The Economist reports on a project hatched to rebrand sub-Saharan Africa. Nobody can dispute the need to revamp the image of the Continent to make it be more than just about warring Congolese, corrupt Nigerians, or starving Ethiopians. That said, I am not too excited about the idea of packaging the entire continent as one brand for the following reasons:

1. This effort creates incentives for free-riding. Reforming is hard and therefore Chad will not reform if it can get away with attracting marginal investments because a reforming Central African Republic, through the neighborhood effect, has given it a better image.

2. It is the same Africa-is-one-country paradigm that denies the better performing states in Africa foreign investment and good press. Giving the whole continent a single brand does not solve this problem. Each African country should own up to its failures and not be given incentives to hide under an African umbrella.

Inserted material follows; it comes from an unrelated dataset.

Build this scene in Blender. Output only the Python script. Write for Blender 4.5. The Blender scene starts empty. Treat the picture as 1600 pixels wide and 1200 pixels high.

For instance, ONLY South Africa deserves to bask in the glory of having hosted a successful World Cup tournament. Chad, CAR, Niger, Somalia, the DRC, etc,  had nothing to do with it. In the same vein, only Botswana, Kenya, Rwanda, Malawi and other reforming African states should tout their respective successes. It is by highlighting these countries’ competencies, without diluting them with the others’ mediocrity, that the image of the Continent will be improved.

happy democracy day!!

Without taking a stand on which brand of democracy should be practiced around the world (I just know that I like the things that are supposed to come with democracy like the rule of law and responsive government) I would like to wish you all a happy democracy day. Here’s a message I just got from NDI:

NDI wishes you a happy International Day of Democracy, an annual global celebration of human rights, the rule of law and other principles that unite democracies around the world. This day, Sept. 15, was designated by the United Nations to reaffirm the universality of democratic values and recognize the aspirations of people around the world to have a say in how they are governed and make free choices about how they live their lives.